Top 5 Tips for Writing a Series

So, you want to write a series? Great. That's how I roll too.  Here are my Top 5 Tips for conceiving and implementing a series:

1. Define the Series GMC: What does (do) your protagonist(s) want? Why? What is keeping her/him/them from it? Ideally, each book in the series takes one of those large-scale conflicts and addresses it. Think of it as macro versus micro goals, motivations, and conflicts.

2. Continuous Character Development: As Jeffe and James noted earlier, your characters--all of the ones you carry forward through the series, from protags to tertiaries--must change. Some will grow stronger, some will fail miserably. All of them must experience stressors, strengtheners, and fractures in their primary relationships. They must have experiences that alter their dominant perspectives. E.g., Best friends in Book 1 may end up as arch-nemeses by Book 3. The cocksure warrior of Book 1 may evolve into a tremulous paraplegic in Book 2.

3. Contrasting Conflicts: Each book in the series should offer a markedly different challenge to overcome. Those challenges should spotlight a different aspect of your protagonists' weaknesses, and allow them to develop a new strength. The new strengths should needed to address the Final Conflict in the Final Book.
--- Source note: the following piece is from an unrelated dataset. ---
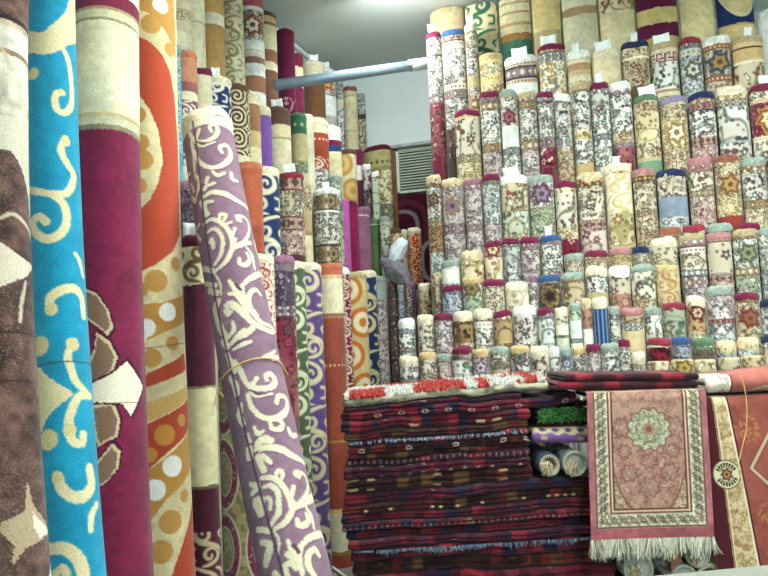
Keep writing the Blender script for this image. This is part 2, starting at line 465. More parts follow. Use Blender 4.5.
def make_roll(name, top, bot, R, fn, label, cat='rug', group=None, du=.005, dv=.005, vis=.5, cap=None, tag=None, flat=1.0, seed=1, mat=None, caph=.026, flap=False, face=None, bow=None):
    fr = Frame(top, bot, R, face)
    if bow: fr.bow, fr.va, fr.vb = bow
    root = thing(name, fr.bot, label, cat, group)
    amax = 1.85
    na = max(12, int(2 * amax * R / du)); nb = 12
    th = np.concatenate([np.linspace(-amax, amax, na), np.linspace(amax, 2 * math.pi - amax, nb + 2)[1:-1]])
    vis = min(vis, fr.L)
    nv = max(6, int(vis / dv))
    v = np.linspace(0.004, vis, nv)
    if fr.L - vis > .05: v = np.concatenate([v, np.linspace(vis, fr.L, 2 + int((fr.L - vis) / .12))[1:]])
    rad = np.ones(len(v)); rad[0] = .955
    # rows closing the top: an inward spiral end, and the bottom
    hv = np.array([.012, .008, .003, .001]); hr = np.array([.02, .30, .62, .90])
    vv = np.concatenate([hv, v, [fr.L, fr.L]]); rr = np.concatenate([hr, rad, [.6, .01]])
    TH, VV = np.meshgrid(th, vv); RR = np.repeat(rr[:, None], len(th), 1)
    wob = 1 + .022 * (vn(np.cos(TH) * .6 + np.sin(TH) * .3, VV, 7, seed) - .5) + .01 * np.sin(TH * 2 + seed)
    if flap:
        wob = wob + .05 * np.clip((np.arctan2(np.sin(TH - flap), np.cos(TH - flap))) / math.pi + .5, 0, 1) * 0
        dth = np.arctan2(np.sin(TH - flap), np.cos(TH - flap))
        wob = wob * np.where(dth < 0, .92, 1.0 + .02 * np.exp(-np.clip(dth, 0, 9) * 6))
    RR = RR * wob * R
    pos = fr.top[None, None] + fr.a * VV[..., None] + (np.sin(TH) * RR + fr.disp(VV))[..., None] * fr.s + (np.cos(TH) * RR * flat)[..., None] * fr.f
    tw = np.arctan2(np.sin(TH), np.cos(TH))
    ue = np.where(np.abs(tw) > math.pi / 2, np.sign(tw) * (math.pi - np.abs(tw)), tw) * R
    C = fn(ue.ravel(), VV.ravel(), fr) if fn else np.ones((ue.size, 3))
    C = C.reshape(len(vv), len(th), 3)
    nlo = int((fr.L - vis) / .12) + 2
    if fr.L - vis > .05: C[-nlo - 1:] = C[-nlo - 1:].mean(1, keepdims=True)
    C[0:4] = rgb('#b9a98a'); C[1] = rgb('#7a6a52'); C[3] = rgb('#8f8066')
    mk('rolled_body', pos, gridF(len(vv), len(th), True), mat or MRUG, root, C.reshape(-1, 3), off=fr.bot)
    if cap:
        c = NAMED[cap]; n = 36
        ph = np.linspace(0, 2 * math.pi, n, endpoint=False)
        dome = .35 if cap in ('cr', 'fr', 'wh', 'sg') else .18
        prof = [(1.005, caph), (1.035, caph * .75), (1.035, caph * .25), (1.0, -caph * .1), (.93, -caph * .4), (.78, -caph * .4 - dome * R * .3), (.5, -caph * .4 - dome * R * .45), (.2, -caph * .4 - dome * R * .45), (.01, -caph * .4 - dome * R * .4)]
        PH, K = np.meshgrid(ph, np.arange(len(prof)))
        pr = np.array(prof)[K.astype(int)]
        fuzz = (hsh(PH * 7.7, K * 3.1, seed) - .5) * (.12 if cap == 'fr' else .03) + (vn(np.cos(PH), np.sin(PH), 1.5, seed) - .5) * .05
        vpos = pr[..., 1] + (hsh(PH * 3.3, K * 1.7, seed) - .5) * (.014 if cap == 'fr' else .003) + (vn(np.cos(PH) + 5, np.sin(PH), 1.2, seed) - .5) * caph * .5
        rad2 = pr[..., 0] * (1 + fuzz * (pr[..., 0] > .1)) * R
        q = fr.top + fr.s * fr.disp(0.0) + fr.a * vpos[..., None] + (np.sin(PH) * rad2)[..., None] * fr.s + (np.cos(PH) * rad2 * flat)[..., None] * fr.f
        cc = np.clip(rgb(c)[None, None] * (1 + .25 * (hsh(PH * 5.1, K * 9.7, seed + 2) - .5))[..., None], 0, 1)
        mk('bound_end', q, gridF(len(prof), n, True), MEDGE, root, cc.reshape(-1, 3), off=fr.bot)
    if tag:
        w, h, dx, dy, tilt = tag
        cc = fr.top + fr.s * dx + fr.f * (R * .9 * flat) - fr.a * dy
        if dy >= h * .5 - .02: cc = fr.top + fr.s * dx + fr.f * (R * .45 * flat) - fr.a * dy
        else: cc = fr.top + fr.s * dx + fr.f * (R * 1.12 * flat + .004) - fr.a * dy
        ct, st = math.cos(tilt), math.sin(tilt)
        ax = (fr.s * ct + fr.a * st, -fr.a * ct + fr.s * st, fr.f)
        V = []
        for iy in range(4):
            for ix in range(5):
                x = (ix / 4 - .5) * w; y = (iy / 3 - .5) * h; b = .006 * math.cos(ix * 1.6) + .004 * iy
                V.append(cc + ax[0] * x + ax[1] * y + ax[2] * b)
        V2 = [p - ax[2] * .0012 for p in V]
        F = []
        for iy in range(3):
            for ix in range(4):
                a = iy * 5 + ix; F += [(a, a + 1, a + 6, a + 5), (20 + a, 20 + a + 5, 20 + a + 6, 20 + a + 1)]
        ring = [0, 1, 2, 3, 4, 9, 14, 19, 18, 17, 16, 15, 10, 5]
        for i in range(len(ring)):
            a, b = ring[i], ring[(i + 1) % len(ring)]; F.append((b, a, a + 20, b + 20))
        mk('price_tag', V + V2, F, MTAG, root, off=fr.bot)
    return root, fr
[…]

4. Know the End: There are two camps of series writers: open-ended series and close-ended series. I am a firm believer that every series should have an ending planned well in advance. As the author, you should know how many books it will take for your protag(s) to achieve their goals before you finish Book 1.

5. Determine Dependencies: This is where a lot of authors get hung-up. When crafting a series, you must decide if readers will have to read Book 1 to understand Book 2. That's your choice. There are no rules, no strong suggestions from on high. Then you have to decide how to move your series forward with the damages/lessons learned from the previous books without giving away the spoilers to the previous books. Whatever you decide, do not turn the first 50 pages of Book 2 into the Cliff Notes of Book 1. From a marketing/sales perspective you want to give good reasons for a reader who picks up your series in the middle to go back and buy the previous books.

There you go, dear readers, my Top 5.  What would you add to the list?